ENFIELD, CT (WFSB) -

One family's plea to keep their daughter at school with all of her friends.

School officials decided to move 16-year-old Alicia Worster because of a major construction project at Enfield High School, but her parents said the move could be devastating for the teenager.

Alicia Worster has made tremendous progress, according to school officials and her parents. Jeff and Pam Worster were told she would never walk or talk, but next year, she will be graduating from high school.

Alicia Worster is part of her school and wants to graduate with her friends.

"She is part of society," Pam Worster said. "And she has every right to be a part of society."

Her parents said moving her will severe a bond that's taken years to create.

"In her mind this is what friendship is," Pam Worster said. "I don't want to see that taken away from her."

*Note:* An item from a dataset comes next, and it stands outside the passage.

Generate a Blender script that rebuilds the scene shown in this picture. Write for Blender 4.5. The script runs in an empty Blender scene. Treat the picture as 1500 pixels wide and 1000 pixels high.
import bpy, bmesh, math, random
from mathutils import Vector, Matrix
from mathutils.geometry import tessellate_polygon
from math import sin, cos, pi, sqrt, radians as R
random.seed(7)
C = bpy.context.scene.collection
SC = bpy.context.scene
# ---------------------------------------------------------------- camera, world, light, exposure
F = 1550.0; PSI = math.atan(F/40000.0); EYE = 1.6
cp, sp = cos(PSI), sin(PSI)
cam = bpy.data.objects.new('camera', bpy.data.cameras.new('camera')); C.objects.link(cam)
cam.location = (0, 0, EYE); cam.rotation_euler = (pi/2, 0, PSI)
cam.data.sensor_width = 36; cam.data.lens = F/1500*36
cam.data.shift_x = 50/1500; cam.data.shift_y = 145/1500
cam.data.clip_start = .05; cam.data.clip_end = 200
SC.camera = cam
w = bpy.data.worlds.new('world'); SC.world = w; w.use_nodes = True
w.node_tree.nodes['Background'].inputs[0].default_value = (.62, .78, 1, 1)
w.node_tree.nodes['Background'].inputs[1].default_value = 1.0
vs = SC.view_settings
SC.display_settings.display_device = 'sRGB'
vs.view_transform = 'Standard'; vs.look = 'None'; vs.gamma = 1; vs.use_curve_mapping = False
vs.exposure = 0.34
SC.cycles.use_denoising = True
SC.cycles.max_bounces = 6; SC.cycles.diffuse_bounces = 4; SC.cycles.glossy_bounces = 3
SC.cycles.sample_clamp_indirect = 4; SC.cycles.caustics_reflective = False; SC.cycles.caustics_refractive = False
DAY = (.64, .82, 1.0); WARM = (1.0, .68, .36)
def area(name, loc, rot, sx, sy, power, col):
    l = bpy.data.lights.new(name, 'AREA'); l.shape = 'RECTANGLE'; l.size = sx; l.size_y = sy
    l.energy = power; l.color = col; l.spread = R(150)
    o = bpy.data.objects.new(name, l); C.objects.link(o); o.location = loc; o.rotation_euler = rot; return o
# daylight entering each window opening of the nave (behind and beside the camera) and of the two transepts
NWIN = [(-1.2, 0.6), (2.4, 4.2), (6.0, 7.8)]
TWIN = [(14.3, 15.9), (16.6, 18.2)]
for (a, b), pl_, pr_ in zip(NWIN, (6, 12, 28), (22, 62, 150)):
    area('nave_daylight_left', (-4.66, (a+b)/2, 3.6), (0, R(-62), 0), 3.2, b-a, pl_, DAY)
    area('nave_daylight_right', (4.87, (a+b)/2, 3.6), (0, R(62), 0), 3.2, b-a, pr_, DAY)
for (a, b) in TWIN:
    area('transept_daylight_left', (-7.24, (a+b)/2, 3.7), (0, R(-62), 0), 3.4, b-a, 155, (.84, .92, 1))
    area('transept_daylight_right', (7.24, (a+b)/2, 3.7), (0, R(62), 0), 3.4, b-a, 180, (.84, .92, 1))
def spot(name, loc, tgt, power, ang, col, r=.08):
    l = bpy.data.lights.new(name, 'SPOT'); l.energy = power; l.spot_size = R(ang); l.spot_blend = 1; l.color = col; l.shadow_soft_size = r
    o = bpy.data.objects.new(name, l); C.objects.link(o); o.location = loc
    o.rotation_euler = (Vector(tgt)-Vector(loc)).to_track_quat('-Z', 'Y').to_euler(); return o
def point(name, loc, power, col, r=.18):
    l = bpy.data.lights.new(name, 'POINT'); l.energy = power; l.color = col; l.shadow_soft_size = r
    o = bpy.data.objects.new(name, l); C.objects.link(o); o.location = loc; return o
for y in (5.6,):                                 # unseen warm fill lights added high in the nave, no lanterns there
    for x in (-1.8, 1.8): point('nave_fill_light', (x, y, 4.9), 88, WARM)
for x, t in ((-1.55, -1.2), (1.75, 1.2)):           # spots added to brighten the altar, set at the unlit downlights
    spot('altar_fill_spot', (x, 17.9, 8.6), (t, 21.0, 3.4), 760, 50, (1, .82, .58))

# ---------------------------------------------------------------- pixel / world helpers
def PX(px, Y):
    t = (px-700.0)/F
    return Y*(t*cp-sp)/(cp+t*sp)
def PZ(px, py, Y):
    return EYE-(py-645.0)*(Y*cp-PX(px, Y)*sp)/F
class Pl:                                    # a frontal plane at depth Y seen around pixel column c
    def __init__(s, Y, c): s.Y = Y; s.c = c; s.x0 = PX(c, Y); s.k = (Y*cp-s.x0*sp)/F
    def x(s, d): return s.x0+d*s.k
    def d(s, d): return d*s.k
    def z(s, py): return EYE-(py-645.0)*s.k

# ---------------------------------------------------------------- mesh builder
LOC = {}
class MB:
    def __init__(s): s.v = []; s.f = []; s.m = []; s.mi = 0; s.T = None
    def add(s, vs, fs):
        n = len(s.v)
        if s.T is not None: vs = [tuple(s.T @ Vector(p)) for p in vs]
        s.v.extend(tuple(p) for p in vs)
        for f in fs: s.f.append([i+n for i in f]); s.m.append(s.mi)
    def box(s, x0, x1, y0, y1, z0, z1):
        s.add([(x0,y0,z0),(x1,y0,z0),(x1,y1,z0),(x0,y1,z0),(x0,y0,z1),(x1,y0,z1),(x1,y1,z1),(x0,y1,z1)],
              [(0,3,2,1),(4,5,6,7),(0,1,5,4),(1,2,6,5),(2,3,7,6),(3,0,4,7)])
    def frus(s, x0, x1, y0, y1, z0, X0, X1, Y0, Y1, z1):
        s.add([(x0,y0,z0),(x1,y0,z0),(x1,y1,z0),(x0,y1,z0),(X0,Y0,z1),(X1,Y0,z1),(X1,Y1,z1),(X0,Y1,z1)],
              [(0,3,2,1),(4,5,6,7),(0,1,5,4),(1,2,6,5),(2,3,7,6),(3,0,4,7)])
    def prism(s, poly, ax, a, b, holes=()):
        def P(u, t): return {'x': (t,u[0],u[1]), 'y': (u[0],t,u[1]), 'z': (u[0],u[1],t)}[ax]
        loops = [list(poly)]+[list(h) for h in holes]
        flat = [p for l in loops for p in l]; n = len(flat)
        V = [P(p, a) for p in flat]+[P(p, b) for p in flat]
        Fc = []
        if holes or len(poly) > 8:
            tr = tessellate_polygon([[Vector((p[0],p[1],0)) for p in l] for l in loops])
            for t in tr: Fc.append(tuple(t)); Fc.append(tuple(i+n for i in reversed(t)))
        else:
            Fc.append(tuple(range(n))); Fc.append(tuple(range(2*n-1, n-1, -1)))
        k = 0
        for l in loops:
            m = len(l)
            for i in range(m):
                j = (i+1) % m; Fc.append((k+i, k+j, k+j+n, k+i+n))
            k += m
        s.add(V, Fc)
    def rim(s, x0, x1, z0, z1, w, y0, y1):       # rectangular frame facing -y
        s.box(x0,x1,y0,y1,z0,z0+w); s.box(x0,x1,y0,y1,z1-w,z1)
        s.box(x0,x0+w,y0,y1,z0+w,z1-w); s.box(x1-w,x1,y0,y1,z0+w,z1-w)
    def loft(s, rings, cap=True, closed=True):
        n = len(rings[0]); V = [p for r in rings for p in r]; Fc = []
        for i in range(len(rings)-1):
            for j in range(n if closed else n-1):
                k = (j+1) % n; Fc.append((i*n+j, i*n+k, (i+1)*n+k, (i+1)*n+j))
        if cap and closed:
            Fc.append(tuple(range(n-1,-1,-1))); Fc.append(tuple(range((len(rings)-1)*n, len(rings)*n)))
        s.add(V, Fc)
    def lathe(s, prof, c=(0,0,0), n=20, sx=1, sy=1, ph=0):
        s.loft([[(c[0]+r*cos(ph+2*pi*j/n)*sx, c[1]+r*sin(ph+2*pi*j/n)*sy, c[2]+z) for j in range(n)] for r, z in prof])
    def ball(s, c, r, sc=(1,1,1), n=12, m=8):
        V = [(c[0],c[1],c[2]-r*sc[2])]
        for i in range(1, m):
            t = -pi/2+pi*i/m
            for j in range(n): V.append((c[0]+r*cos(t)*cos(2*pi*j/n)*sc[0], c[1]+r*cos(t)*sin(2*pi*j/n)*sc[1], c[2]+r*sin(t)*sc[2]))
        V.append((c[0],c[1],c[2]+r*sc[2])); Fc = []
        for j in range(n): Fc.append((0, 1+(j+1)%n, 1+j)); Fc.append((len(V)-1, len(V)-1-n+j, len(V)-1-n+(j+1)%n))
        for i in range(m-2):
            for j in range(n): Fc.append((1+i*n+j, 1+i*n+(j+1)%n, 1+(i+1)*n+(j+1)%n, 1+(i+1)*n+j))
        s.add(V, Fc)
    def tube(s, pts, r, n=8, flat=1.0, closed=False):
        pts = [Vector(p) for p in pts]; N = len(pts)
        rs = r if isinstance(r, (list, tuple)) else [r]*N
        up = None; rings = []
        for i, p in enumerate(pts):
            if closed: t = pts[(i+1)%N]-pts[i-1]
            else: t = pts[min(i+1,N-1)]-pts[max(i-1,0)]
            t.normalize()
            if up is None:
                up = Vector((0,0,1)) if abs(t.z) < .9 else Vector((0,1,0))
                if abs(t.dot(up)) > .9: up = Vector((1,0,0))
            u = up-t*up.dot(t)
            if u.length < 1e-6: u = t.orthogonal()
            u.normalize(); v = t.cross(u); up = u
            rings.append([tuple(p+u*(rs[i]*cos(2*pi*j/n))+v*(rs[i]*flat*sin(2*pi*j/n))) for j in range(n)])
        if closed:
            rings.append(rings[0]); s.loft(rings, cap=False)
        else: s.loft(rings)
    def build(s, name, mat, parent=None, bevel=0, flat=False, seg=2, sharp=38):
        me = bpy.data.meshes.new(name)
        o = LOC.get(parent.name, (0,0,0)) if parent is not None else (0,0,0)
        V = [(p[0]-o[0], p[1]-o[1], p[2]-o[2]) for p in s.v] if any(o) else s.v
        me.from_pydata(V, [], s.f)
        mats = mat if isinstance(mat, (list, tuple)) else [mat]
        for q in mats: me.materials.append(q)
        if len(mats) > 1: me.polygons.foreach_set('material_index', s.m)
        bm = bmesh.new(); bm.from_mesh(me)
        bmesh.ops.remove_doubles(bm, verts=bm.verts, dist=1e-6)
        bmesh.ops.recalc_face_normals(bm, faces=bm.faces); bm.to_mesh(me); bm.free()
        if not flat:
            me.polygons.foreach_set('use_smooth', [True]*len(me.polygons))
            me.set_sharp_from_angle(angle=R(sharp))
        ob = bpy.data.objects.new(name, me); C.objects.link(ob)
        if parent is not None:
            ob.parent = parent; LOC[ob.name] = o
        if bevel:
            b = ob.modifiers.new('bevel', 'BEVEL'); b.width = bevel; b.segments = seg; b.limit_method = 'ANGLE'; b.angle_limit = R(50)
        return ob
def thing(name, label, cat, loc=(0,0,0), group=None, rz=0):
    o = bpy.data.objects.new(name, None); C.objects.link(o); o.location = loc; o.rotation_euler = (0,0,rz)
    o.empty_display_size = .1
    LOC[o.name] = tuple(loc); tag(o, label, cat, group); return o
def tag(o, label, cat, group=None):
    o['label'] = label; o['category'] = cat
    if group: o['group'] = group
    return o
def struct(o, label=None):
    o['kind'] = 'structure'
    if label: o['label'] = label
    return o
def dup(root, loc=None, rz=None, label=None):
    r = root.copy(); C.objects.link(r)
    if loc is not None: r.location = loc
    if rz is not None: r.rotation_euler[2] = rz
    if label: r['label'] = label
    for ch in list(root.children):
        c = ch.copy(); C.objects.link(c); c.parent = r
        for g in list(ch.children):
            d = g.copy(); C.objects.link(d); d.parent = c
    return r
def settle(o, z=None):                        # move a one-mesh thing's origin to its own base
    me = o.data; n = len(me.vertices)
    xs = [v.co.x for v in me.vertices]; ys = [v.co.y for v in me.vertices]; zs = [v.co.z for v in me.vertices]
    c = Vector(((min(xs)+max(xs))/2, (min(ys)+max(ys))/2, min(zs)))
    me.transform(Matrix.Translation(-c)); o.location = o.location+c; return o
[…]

Alicia Worster was born with a rare brain disorder, but she was on cover of her yearbook at Enfield High School.

Jeff and Pam Worster were told this week Alicia Worster would be moved with six other special needs students to Fermi High School starting next school year. 

"If you are going to make a change that's having such impact, get the people involved with the students involved in that conversation," Jeff Worster said.

The students were moved because of a huge construction project. Superintendent, Dr. Jeffrey Schuman, said the school felt the disruption and noise that will be going on for the next two years would be difficult for the special needs students.

"There may be notice minute to minute," Schuman said. 

Alicia's parents said they feel they should be part of any decision involving their daughter. They said children with developmental disabilities don't adjust well to change. Jeff and Pam Worster said it took three years for Alicia not to shy away from her classmates, and putting her in a strange school could destroy some of the progress they've made.

"I am going to lose my connection with my child on a daily basis if she is not with the children she knows," Pam Worster said.

Schuman said they made the decision to move the students because they thought it would be best for them. Now after hearing from at least one family, they said this may be a bad move. Schuman said they want to meet with all the parents to come up with the best solution for these kids.